+++ Dataset excerpt

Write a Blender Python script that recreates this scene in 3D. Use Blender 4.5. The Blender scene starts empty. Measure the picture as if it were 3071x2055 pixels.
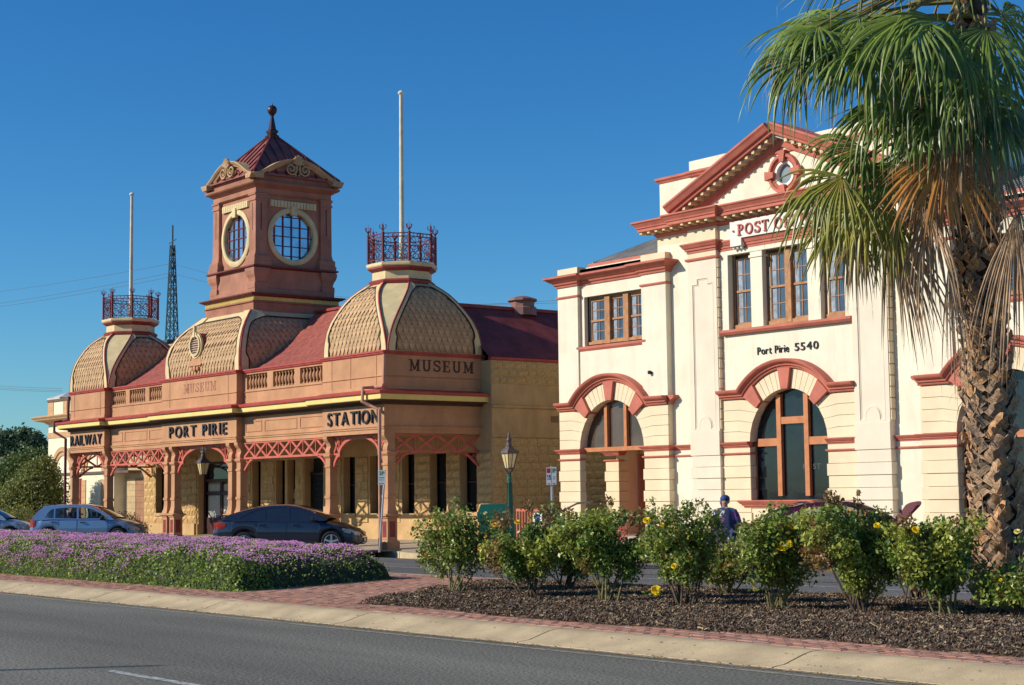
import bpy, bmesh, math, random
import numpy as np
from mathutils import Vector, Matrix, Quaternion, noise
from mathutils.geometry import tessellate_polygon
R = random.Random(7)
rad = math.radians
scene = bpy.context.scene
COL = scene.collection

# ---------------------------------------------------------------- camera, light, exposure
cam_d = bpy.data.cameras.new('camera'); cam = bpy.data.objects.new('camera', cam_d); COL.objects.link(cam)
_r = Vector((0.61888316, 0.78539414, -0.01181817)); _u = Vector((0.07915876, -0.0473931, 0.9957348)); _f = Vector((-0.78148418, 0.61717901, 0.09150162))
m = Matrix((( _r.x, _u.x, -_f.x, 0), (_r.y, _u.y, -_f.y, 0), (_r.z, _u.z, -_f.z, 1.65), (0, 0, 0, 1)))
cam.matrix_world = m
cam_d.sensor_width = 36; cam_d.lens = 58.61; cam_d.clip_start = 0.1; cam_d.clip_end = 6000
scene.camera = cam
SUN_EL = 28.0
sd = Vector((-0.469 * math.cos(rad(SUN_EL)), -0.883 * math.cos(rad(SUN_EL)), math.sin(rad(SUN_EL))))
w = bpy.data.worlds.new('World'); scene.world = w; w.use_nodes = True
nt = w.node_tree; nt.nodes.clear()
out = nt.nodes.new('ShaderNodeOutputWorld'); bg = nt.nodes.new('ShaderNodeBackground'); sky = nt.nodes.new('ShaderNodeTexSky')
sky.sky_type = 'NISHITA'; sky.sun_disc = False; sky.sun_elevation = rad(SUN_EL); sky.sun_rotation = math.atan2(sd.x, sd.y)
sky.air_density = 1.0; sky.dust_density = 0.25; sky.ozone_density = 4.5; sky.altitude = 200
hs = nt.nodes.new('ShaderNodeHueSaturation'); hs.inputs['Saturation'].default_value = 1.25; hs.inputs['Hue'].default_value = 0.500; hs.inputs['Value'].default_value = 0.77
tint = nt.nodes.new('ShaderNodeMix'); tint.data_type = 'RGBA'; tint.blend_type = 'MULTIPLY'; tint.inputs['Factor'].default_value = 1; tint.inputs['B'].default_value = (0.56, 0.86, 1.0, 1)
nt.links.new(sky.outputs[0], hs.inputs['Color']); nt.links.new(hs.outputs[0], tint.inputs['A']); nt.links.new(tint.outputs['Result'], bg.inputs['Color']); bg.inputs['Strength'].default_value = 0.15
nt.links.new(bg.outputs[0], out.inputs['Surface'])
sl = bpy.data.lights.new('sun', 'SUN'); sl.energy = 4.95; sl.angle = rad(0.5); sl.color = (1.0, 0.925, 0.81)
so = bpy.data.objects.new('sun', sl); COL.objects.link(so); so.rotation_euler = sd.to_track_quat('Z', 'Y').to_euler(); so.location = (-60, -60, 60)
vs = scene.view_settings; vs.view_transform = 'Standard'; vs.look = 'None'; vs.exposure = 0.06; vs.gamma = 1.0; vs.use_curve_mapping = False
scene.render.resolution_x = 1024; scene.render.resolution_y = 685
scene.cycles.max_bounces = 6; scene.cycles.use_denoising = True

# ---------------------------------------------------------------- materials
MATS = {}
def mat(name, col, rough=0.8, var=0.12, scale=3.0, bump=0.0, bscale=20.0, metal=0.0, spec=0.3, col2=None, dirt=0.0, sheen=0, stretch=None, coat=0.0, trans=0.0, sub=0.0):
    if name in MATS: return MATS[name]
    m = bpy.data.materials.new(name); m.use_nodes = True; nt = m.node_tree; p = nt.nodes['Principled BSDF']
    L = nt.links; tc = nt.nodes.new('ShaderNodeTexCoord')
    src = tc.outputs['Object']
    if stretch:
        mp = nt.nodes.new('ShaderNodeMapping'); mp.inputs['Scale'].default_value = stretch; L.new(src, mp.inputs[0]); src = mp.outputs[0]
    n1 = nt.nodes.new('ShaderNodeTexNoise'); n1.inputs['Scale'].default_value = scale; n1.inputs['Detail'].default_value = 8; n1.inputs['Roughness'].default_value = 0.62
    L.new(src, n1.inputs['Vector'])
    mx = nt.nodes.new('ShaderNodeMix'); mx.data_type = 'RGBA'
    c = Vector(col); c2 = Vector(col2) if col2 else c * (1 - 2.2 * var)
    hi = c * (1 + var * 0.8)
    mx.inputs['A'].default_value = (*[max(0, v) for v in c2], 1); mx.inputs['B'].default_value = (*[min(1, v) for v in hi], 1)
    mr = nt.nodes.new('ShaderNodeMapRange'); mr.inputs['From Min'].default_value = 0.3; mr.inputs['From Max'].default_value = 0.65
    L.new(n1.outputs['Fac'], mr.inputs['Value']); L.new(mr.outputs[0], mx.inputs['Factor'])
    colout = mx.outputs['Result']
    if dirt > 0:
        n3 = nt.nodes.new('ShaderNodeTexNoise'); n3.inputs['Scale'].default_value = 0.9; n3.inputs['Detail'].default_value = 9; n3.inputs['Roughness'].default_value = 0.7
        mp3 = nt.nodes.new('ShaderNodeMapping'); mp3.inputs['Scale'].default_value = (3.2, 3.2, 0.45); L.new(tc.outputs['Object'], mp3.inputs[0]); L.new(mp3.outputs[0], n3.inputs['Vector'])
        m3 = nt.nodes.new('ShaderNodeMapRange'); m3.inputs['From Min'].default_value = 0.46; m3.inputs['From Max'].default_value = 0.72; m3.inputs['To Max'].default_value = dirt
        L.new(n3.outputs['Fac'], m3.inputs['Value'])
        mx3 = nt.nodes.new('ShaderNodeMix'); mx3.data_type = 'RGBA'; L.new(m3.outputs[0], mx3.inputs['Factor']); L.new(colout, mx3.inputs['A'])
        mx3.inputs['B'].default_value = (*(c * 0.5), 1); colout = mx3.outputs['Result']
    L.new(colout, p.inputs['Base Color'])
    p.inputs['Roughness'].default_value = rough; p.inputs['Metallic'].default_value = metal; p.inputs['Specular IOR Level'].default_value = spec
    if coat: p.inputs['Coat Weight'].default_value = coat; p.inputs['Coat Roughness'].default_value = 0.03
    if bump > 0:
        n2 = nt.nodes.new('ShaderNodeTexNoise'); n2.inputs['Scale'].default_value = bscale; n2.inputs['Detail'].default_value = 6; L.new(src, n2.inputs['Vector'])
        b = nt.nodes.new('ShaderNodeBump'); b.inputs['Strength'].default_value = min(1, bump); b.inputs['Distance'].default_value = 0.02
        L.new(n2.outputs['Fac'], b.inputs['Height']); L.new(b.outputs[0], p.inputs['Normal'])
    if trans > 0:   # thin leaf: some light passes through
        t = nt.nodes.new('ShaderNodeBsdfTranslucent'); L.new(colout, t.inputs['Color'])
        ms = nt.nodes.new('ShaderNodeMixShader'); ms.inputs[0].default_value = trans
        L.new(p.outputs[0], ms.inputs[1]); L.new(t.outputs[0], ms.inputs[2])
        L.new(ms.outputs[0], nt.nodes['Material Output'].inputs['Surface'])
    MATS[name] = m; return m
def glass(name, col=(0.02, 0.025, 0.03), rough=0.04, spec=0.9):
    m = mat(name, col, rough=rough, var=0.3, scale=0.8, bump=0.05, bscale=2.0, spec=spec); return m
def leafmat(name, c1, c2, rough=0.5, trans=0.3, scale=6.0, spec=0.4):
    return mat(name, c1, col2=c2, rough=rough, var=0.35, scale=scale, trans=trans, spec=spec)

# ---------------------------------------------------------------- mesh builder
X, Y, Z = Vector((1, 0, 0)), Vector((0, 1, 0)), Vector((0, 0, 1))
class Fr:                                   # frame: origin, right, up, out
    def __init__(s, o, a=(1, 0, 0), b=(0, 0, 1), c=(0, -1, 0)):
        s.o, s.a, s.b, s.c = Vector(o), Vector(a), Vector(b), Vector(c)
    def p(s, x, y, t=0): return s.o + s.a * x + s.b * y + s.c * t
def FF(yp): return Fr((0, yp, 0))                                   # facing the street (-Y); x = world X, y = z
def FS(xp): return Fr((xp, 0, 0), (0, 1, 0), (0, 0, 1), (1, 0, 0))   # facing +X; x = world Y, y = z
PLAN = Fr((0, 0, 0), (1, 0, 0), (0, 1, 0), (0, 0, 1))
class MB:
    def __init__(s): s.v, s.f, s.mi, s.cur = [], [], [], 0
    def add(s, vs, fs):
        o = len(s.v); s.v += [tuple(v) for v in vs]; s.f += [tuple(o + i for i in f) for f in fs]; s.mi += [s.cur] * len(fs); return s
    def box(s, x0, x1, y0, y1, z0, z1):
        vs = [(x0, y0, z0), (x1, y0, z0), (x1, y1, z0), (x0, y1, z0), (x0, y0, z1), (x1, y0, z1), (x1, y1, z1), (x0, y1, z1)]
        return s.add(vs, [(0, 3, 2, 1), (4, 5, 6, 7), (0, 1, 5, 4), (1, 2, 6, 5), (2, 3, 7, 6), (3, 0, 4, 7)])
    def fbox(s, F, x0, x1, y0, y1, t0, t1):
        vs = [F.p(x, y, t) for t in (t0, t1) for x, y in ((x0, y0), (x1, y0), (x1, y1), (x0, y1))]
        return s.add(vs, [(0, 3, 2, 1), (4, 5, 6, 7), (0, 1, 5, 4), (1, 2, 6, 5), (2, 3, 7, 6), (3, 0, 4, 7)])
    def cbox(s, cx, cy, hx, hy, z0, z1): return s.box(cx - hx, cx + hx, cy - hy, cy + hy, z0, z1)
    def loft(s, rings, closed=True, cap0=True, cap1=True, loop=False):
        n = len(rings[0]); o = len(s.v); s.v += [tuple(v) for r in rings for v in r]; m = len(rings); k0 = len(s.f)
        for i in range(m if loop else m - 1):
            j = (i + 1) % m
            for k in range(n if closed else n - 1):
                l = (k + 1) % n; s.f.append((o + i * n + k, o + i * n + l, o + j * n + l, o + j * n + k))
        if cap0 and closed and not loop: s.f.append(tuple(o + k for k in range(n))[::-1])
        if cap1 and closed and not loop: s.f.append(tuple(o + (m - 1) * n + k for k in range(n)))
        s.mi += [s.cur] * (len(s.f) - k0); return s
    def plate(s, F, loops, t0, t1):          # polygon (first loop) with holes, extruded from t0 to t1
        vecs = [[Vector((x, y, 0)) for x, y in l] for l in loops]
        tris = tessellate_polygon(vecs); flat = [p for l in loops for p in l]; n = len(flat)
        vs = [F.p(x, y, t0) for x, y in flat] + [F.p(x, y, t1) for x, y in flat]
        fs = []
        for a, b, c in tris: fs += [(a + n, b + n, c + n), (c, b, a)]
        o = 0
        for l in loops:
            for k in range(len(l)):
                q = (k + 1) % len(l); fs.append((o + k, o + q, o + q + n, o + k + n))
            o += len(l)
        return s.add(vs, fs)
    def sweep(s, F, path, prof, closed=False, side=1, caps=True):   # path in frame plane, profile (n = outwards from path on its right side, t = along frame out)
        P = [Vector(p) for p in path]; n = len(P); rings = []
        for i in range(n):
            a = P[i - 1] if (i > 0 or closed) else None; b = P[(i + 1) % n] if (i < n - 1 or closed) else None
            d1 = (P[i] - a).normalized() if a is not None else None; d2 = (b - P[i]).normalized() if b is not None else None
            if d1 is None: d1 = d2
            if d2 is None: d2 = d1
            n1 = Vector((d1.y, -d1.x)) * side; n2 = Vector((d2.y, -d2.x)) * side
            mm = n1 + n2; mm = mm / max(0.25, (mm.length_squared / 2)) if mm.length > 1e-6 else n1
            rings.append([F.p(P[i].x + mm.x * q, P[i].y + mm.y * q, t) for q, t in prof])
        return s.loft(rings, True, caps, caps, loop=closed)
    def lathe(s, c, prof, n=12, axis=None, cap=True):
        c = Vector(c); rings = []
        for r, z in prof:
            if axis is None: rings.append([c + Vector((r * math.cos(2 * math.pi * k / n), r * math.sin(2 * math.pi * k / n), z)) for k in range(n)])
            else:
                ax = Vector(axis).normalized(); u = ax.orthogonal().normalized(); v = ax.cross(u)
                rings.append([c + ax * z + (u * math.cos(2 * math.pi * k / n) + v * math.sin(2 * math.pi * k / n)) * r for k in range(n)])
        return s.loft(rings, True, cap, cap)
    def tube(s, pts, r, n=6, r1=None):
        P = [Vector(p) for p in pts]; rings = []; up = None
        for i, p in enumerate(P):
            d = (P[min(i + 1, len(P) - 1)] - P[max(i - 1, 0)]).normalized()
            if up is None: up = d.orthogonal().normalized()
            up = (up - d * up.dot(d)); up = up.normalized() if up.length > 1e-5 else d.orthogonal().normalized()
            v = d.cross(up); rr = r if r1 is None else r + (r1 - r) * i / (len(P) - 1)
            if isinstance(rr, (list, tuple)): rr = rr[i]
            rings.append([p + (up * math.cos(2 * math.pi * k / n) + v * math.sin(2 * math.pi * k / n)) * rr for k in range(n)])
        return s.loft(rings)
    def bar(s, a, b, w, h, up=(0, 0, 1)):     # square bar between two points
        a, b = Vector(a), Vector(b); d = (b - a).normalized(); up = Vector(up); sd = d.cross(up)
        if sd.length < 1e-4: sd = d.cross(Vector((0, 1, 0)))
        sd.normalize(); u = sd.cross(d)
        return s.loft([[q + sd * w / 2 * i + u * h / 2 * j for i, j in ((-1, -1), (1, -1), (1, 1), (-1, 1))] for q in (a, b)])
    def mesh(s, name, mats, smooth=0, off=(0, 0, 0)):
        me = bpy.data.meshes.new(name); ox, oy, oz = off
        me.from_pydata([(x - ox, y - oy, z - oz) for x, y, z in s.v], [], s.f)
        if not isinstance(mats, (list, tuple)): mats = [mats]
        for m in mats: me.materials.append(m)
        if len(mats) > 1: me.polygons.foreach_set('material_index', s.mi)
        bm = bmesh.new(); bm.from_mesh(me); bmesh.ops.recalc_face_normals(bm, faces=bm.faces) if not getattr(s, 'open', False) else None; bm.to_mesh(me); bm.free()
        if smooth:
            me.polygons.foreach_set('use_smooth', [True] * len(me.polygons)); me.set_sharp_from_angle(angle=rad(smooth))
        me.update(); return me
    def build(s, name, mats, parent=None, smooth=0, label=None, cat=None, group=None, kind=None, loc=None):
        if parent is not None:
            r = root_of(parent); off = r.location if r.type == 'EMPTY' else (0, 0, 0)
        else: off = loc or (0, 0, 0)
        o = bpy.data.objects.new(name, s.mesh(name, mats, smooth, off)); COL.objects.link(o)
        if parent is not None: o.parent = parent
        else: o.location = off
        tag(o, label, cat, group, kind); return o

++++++

_Directive_
Exactly reproduce the run of lines from the start of the listing through the line with "COL = scene.collection", inclusive; pictures are not copied.

_Response to the task_
Write a Blender Python script that recreates this scene in 3D. Use Blender 4.5. The Blender scene starts empty. Measure the picture as if it were 3071x2055 pixels.
import bpy, bmesh, math, random
import numpy as np
from mathutils import Vector, Matrix, Quaternion, noise
from mathutils.geometry import tessellate_polygon
R = random.Random(7)
rad = math.radians
scene = bpy.context.scene
COL = scene.collection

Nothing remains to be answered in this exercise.